======== Data lines ========

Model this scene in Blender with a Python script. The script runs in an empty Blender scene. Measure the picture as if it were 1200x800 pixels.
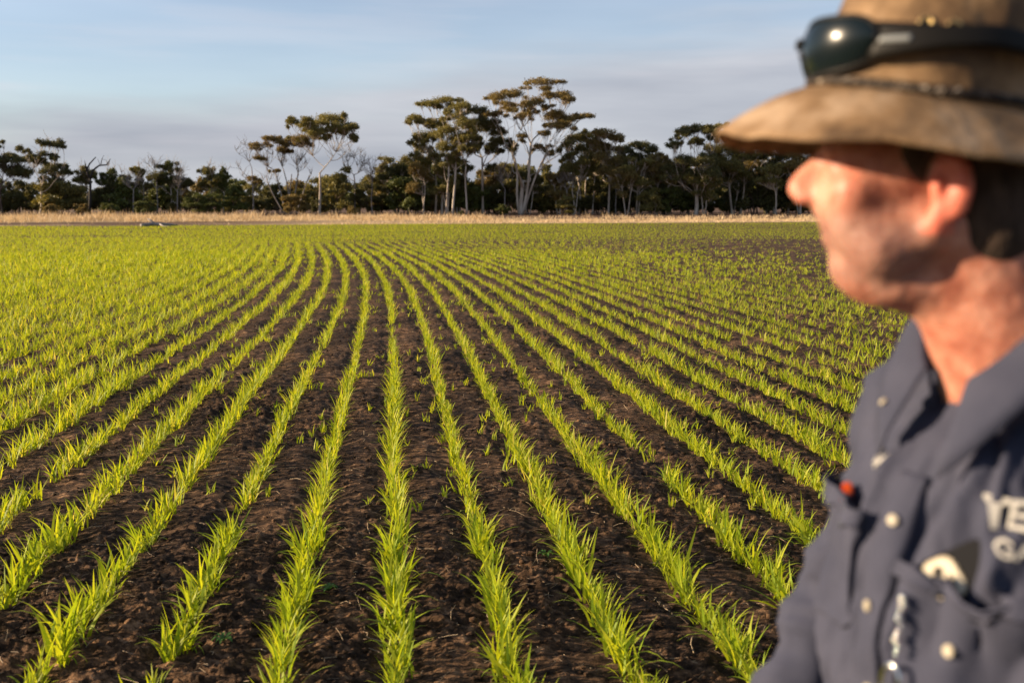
import bpy, math, random
import numpy as np
from mathutils import Vector, Matrix
from mathutils.bvhtree import BVHTree
try:
    import openvdb
except ImportError:
    import pyopenvdb as openvdb

# ---------------------------------------------------------------- camera, sky, sun, exposure
SC = bpy.context.scene
COL = SC.collection
rad = math.radians
H = 1.6                       # camera height
F = 1167.0                    # focal length in pixels of the 1200 px wide photograph
PITCH = math.atan((400 - 238) / F)
cam = bpy.data.cameras.new("camera")
cam_o = bpy.data.objects.new("camera", cam)
COL.objects.link(cam_o)
cam.sensor_width = 36.0
cam.lens = 35.0
cam.clip_start = 0.05
cam.clip_end = 8000
cam_o.location = (0, 0, H)
cam_o.rotation_euler = (math.pi / 2 - PITCH, 0, 0)
cam.dof.use_dof = True
cam.dof.focus_distance = 6.6
cam.dof.aperture_fstop = 3.4
SC.camera = cam_o

SUN_EL, SUN_AZ = rad(15), math.atan2(-1.0, 0.0)      # azimuth: atan2(x, y) of where the sun stands
world = bpy.data.worlds.new("World")
SC.world = world
world.use_nodes = True
wn, wl = world.node_tree.nodes, world.node_tree.links
wn.clear()
w_out = wn.new("ShaderNodeOutputWorld")
w_bg = wn.new("ShaderNodeBackground")
w_bg.inputs[1].default_value = 0.073
w_sky = wn.new("ShaderNodeTexSky")
w_sky.sky_type = 'NISHITA'
w_sky.sun_disc = False
w_sky.sun_elevation = SUN_EL
w_sky.sun_rotation = SUN_AZ
w_sky.air_density = 1.0
w_sky.dust_density = 0.4
w_sky.ozone_density = 1.5


def wmath(op, a, b=None, c=None):
    n = wn.new("ShaderNodeMath")
    n.operation = op
    for i, v in enumerate((a, b, c)):
        if v is None:
            continue
        if isinstance(v, (int, float)):
            n.inputs[i].default_value = v
        else:
            wl.new(v, n.inputs[i])
    return n.outputs[0]


w_tc = wn.new("ShaderNodeTexCoord")
w_sep = wn.new("ShaderNodeSeparateXYZ")
wl.new(w_tc.outputs['Generated'], w_sep.inputs[0])
dx, dy, dz = w_sep.outputs
w_az = wmath('ARCTAN2', dx, dy)
w_map = wn.new("ShaderNodeMapping")
wl.new(w_tc.outputs['Generated'], w_map.inputs[0])
w_map.inputs['Scale'].default_value = (1.3, 1.3, 9.0)
w_n = wn.new("ShaderNodeTexNoise")
w_n.inputs['Scale'].default_value = 1.6
w_n.inputs['Detail'].default_value = 5
w_n.inputs['Roughness'].default_value = 0.5
wl.new(w_map.outputs[0], w_n.inputs['Vector'])
# the cloud bank: its top edge climbs from left to right
w_edge = wn.new("ShaderNodeMapRange")
w_edge.interpolation_type = 'SMOOTHSTEP'
wl.new(w_az, w_edge.inputs[0])
w_edge.inputs[1].default_value = -0.32
w_edge.inputs[2].default_value = 0.18
w_edge.inputs[3].default_value = 0.085
w_edge.inputs[4].default_value = 0.150
w_d = wmath('SUBTRACT', w_edge.outputs[0], dz)
w_d = wmath('ADD', w_d, wmath('MULTIPLY', wmath('SUBTRACT', w_n.outputs[0], 0.5), 0.20))
w_m = wn.new("ShaderNodeMapRange")
w_m.interpolation_type = 'SMOOTHSTEP'
wl.new(w_d, w_m.inputs[0])
w_m.inputs[1].default_value = -0.035
w_m.inputs[2].default_value = 0.045
w_m.inputs[3].default_value = 0.30
w_m.inputs[4].default_value = 0.93
w_n2 = wn.new("ShaderNodeTexNoise")
w_n2.inputs['Scale'].default_value = 2.4
w_n2.inputs['Detail'].default_value = 4
wl.new(w_map.outputs[0], w_n2.inputs['Vector'])
w_cr = wn.new("ShaderNodeMix")
w_cr.data_type = 'RGBA'
w_cr.inputs[6].default_value = (2.0, 2.15, 2.6, 1)
w_cr.inputs[7].default_value = (4.3, 4.35, 4.6, 1)
w_el = wn.new("ShaderNodeMapRange")
wl.new(dz, w_el.inputs[0])
w_el.inputs[1].default_value = 0.015
w_el.inputs[2].default_value = 0.17
w_el.inputs[3].default_value = -0.12
w_el.inputs[4].default_value = 0.42
wl.new(wmath('ADD', wmath('MULTIPLY_ADD', w_n2.outputs[0], 1.5, -0.45), w_el.outputs[0]), w_cr.inputs[0])
w_mix = wn.new("ShaderNodeMix")
w_mix.data_type = 'RGBA'
wl.new(w_m.outputs[0], w_mix.inputs[0])
w_tint = wn.new("ShaderNodeMix")
w_tint.data_type = 'RGBA'
w_tint.blend_type = 'MULTIPLY'
w_tint.inputs[0].default_value = 1.0
w_tint.inputs[7].default_value = (.95, .95, 1.06, 1)
wl.new(w_sky.outputs[0], w_tint.inputs[6])
wl.new(w_tint.outputs[2], w_mix.inputs[6])
wl.new(w_cr.outputs[2], w_mix.inputs[7])
# thin bright streaks above the bank
w_map3 = wn.new("ShaderNodeMapping")
wl.new(w_tc.outputs['Generated'], w_map3.inputs[0])
w_map3.inputs['Scale'].default_value = (2.0, 2.0, 22.0)
w_map3.inputs['Rotation'].default_value = (0, rad(4), 0)
w_n3 = wn.new("ShaderNodeTexNoise")
w_n3.inputs['Scale'].default_value = 1.7
w_n3.inputs['Detail'].default_value = 6
wl.new(w_map3.outputs[0], w_n3.inputs['Vector'])
w_s = wn.new("ShaderNodeMapRange")
w_s.interpolation_type = 'SMOOTHSTEP'
wl.new(w_n3.outputs[0], w_s.inputs[0])
w_s.inputs[1].default_value = .50
w_s.inputs[2].default_value = .72
w_s.inputs[4].default_value = .16
w_mix2 = wn.new("ShaderNodeMix")
w_mix2.data_type = 'RGBA'
wl.new(w_s.outputs[0], w_mix2.inputs[0])
wl.new(w_mix.outputs[2], w_mix2.inputs[6])
w_mix2.inputs[7].default_value = (4.9, 4.5, 4.7, 1)
wl.new(w_mix2.outputs[2], w_bg.inputs[0])
wl.new(w_bg.outputs[0], w_out.inputs[0])

sun = bpy.data.lights.new("sun", 'SUN')
sun_o = bpy.data.objects.new("sun", sun)
COL.objects.link(sun_o)
sun.energy = 5.0
sun.angle = rad(0.5)
sun.color = (1.0, 0.78, 0.53)
_sd = Vector((math.sin(SUN_AZ) * math.cos(SUN_EL), math.cos(SUN_AZ) * math.cos(SUN_EL), math.sin(SUN_EL)))
sun_o.rotation_euler = _sd.to_track_quat('Z', 'Y').to_euler()

SC.view_settings.view_transform = 'Standard'
SC.view_settings.look = 'None'
SC.view_settings.gamma = 1.0
SC.view_settings.exposure = 1.25
SC.cycles.max_bounces = 7
SC.cycles.transparent_max_bounces = 6
SC.cycles.use_denoising = True
SC.cycles.sample_clamp_indirect = 6

rng = np.random.default_rng(7)
random.seed(7)


# ---------------------------------------------------------------- helpers
def tag(o, label=None, cat=None, group=None, kind=None):
    if label: o["label"] = label
    if cat: o["category"] = cat
    if group: o["group"] = group
    if kind: o["kind"] = kind
    return o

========

→ **Problem description**:
Leave out the pictures and give the listing above again exactly.

→ **In response**:
Model this scene in Blender with a Python script. The script runs in an empty Blender scene. Measure the picture as if it were 1200x800 pixels.
import bpy, math, random
import numpy as np
from mathutils import Vector, Matrix
from mathutils.bvhtree import BVHTree
try:
    import openvdb
except ImportError:
    import pyopenvdb as openvdb

# ---------------------------------------------------------------- camera, sky, sun, exposure
SC = bpy.context.scene
COL = SC.collection
rad = math.radians
H = 1.6                       # camera height
F = 1167.0                    # focal length in pixels of the 1200 px wide photograph
PITCH = math.atan((400 - 238) / F)
cam = bpy.data.cameras.new("camera")
cam_o = bpy.data.objects.new("camera", cam)
COL.objects.link(cam_o)
cam.sensor_width = 36.0
cam.lens = 35.0
cam.clip_start = 0.05
cam.clip_end = 8000
cam_o.location = (0, 0, H)
cam_o.rotation_euler = (math.pi / 2 - PITCH, 0, 0)
cam.dof.use_dof = True
cam.dof.focus_distance = 6.6
cam.dof.aperture_fstop = 3.4
SC.camera = cam_o

SUN_EL, SUN_AZ = rad(15), math.atan2(-1.0, 0.0)      # azimuth: atan2(x, y) of where the sun stands
world = bpy.data.worlds.new("World")
SC.world = world
world.use_nodes = True
wn, wl = world.node_tree.nodes, world.node_tree.links
wn.clear()
w_out = wn.new("ShaderNodeOutputWorld")
w_bg = wn.new("ShaderNodeBackground")
w_bg.inputs[1].default_value = 0.073
w_sky = wn.new("ShaderNodeTexSky")
w_sky.sky_type = 'NISHITA'
w_sky.sun_disc = False
w_sky.sun_elevation = SUN_EL
w_sky.sun_rotation = SUN_AZ
w_sky.air_density = 1.0
w_sky.dust_density = 0.4
w_sky.ozone_density = 1.5


def wmath(op, a, b=None, c=None):
    n = wn.new("ShaderNodeMath")
    n.operation = op
    for i, v in enumerate((a, b, c)):
        if v is None:
            continue
        if isinstance(v, (int, float)):
            n.inputs[i].default_value = v
        else:
            wl.new(v, n.inputs[i])
    return n.outputs[0]


w_tc = wn.new("ShaderNodeTexCoord")
w_sep = wn.new("ShaderNodeSeparateXYZ")
wl.new(w_tc.outputs['Generated'], w_sep.inputs[0])
dx, dy, dz = w_sep.outputs
w_az = wmath('ARCTAN2', dx, dy)
w_map = wn.new("ShaderNodeMapping")
wl.new(w_tc.outputs['Generated'], w_map.inputs[0])
w_map.inputs['Scale'].default_value = (1.3, 1.3, 9.0)
w_n = wn.new("ShaderNodeTexNoise")
w_n.inputs['Scale'].default_value = 1.6
w_n.inputs['Detail'].default_value = 5
w_n.inputs['Roughness'].default_value = 0.5
wl.new(w_map.outputs[0], w_n.inputs['Vector'])
# the cloud bank: its top edge climbs from left to right
w_edge = wn.new("ShaderNodeMapRange")
w_edge.interpolation_type = 'SMOOTHSTEP'
wl.new(w_az, w_edge.inputs[0])
w_edge.inputs[1].default_value = -0.32
w_edge.inputs[2].default_value = 0.18
w_edge.inputs[3].default_value = 0.085
w_edge.inputs[4].default_value = 0.150
w_d = wmath('SUBTRACT', w_edge.outputs[0], dz)
w_d = wmath('ADD', w_d, wmath('MULTIPLY', wmath('SUBTRACT', w_n.outputs[0], 0.5), 0.20))
w_m = wn.new("ShaderNodeMapRange")
w_m.interpolation_type = 'SMOOTHSTEP'
wl.new(w_d, w_m.inputs[0])
w_m.inputs[1].default_value = -0.035
w_m.inputs[2].default_value = 0.045
w_m.inputs[3].default_value = 0.30
w_m.inputs[4].default_value = 0.93
w_n2 = wn.new("ShaderNodeTexNoise")
w_n2.inputs['Scale'].default_value = 2.4
w_n2.inputs['Detail'].default_value = 4
wl.new(w_map.outputs[0], w_n2.inputs['Vector'])
w_cr = wn.new("ShaderNodeMix")
w_cr.data_type = 'RGBA'
w_cr.inputs[6].default_value = (2.0, 2.15, 2.6, 1)
w_cr.inputs[7].default_value = (4.3, 4.35, 4.6, 1)
w_el = wn.new("ShaderNodeMapRange")
wl.new(dz, w_el.inputs[0])
w_el.inputs[1].default_value = 0.015
w_el.inputs[2].default_value = 0.17
w_el.inputs[3].default_value = -0.12
w_el.inputs[4].default_value = 0.42
wl.new(wmath('ADD', wmath('MULTIPLY_ADD', w_n2.outputs[0], 1.5, -0.45), w_el.outputs[0]), w_cr.inputs[0])
w_mix = wn.new("ShaderNodeMix")
w_mix.data_type = 'RGBA'
wl.new(w_m.outputs[0], w_mix.inputs[0])
w_tint = wn.new("ShaderNodeMix")
w_tint.data_type = 'RGBA'
w_tint.blend_type = 'MULTIPLY'
w_tint.inputs[0].default_value = 1.0
w_tint.inputs[7].default_value = (.95, .95, 1.06, 1)
wl.new(w_sky.outputs[0], w_tint.inputs[6])
wl.new(w_tint.outputs[2], w_mix.inputs[6])
wl.new(w_cr.outputs[2], w_mix.inputs[7])
# thin bright streaks above the bank
w_map3 = wn.new("ShaderNodeMapping")
wl.new(w_tc.outputs['Generated'], w_map3.inputs[0])
w_map3.inputs['Scale'].default_value = (2.0, 2.0, 22.0)
w_map3.inputs['Rotation'].default_value = (0, rad(4), 0)
w_n3 = wn.new("ShaderNodeTexNoise")
w_n3.inputs['Scale'].default_value = 1.7
w_n3.inputs['Detail'].default_value = 6
wl.new(w_map3.outputs[0], w_n3.inputs['Vector'])
w_s = wn.new("ShaderNodeMapRange")
w_s.interpolation_type = 'SMOOTHSTEP'
wl.new(w_n3.outputs[0], w_s.inputs[0])
w_s.inputs[1].default_value = .50
w_s.inputs[2].default_value = .72
w_s.inputs[4].default_value = .16
w_mix2 = wn.new("ShaderNodeMix")
w_mix2.data_type = 'RGBA'
wl.new(w_s.outputs[0], w_mix2.inputs[0])
wl.new(w_mix.outputs[2], w_mix2.inputs[6])
w_mix2.inputs[7].default_value = (4.9, 4.5, 4.7, 1)
wl.new(w_mix2.outputs[2], w_bg.inputs[0])
wl.new(w_bg.outputs[0], w_out.inputs[0])

sun = bpy.data.lights.new("sun", 'SUN')
sun_o = bpy.data.objects.new("sun", sun)
COL.objects.link(sun_o)
sun.energy = 5.0
sun.angle = rad(0.5)
sun.color = (1.0, 0.78, 0.53)
_sd = Vector((math.sin(SUN_AZ) * math.cos(SUN_EL), math.cos(SUN_AZ) * math.cos(SUN_EL), math.sin(SUN_EL)))
sun_o.rotation_euler = _sd.to_track_quat('Z', 'Y').to_euler()

SC.view_settings.view_transform = 'Standard'
SC.view_settings.look = 'None'
SC.view_settings.gamma = 1.0
SC.view_settings.exposure = 1.25
SC.cycles.max_bounces = 7
SC.cycles.transparent_max_bounces = 6
SC.cycles.use_denoising = True
SC.cycles.sample_clamp_indirect = 6

rng = np.random.default_rng(7)
random.seed(7)


# ---------------------------------------------------------------- helpers
def tag(o, label=None, cat=None, group=None, kind=None):
    if label: o["label"] = label
    if cat: o["category"] = cat
    if group: o["group"] = group
    if kind: o["kind"] = kind
    return o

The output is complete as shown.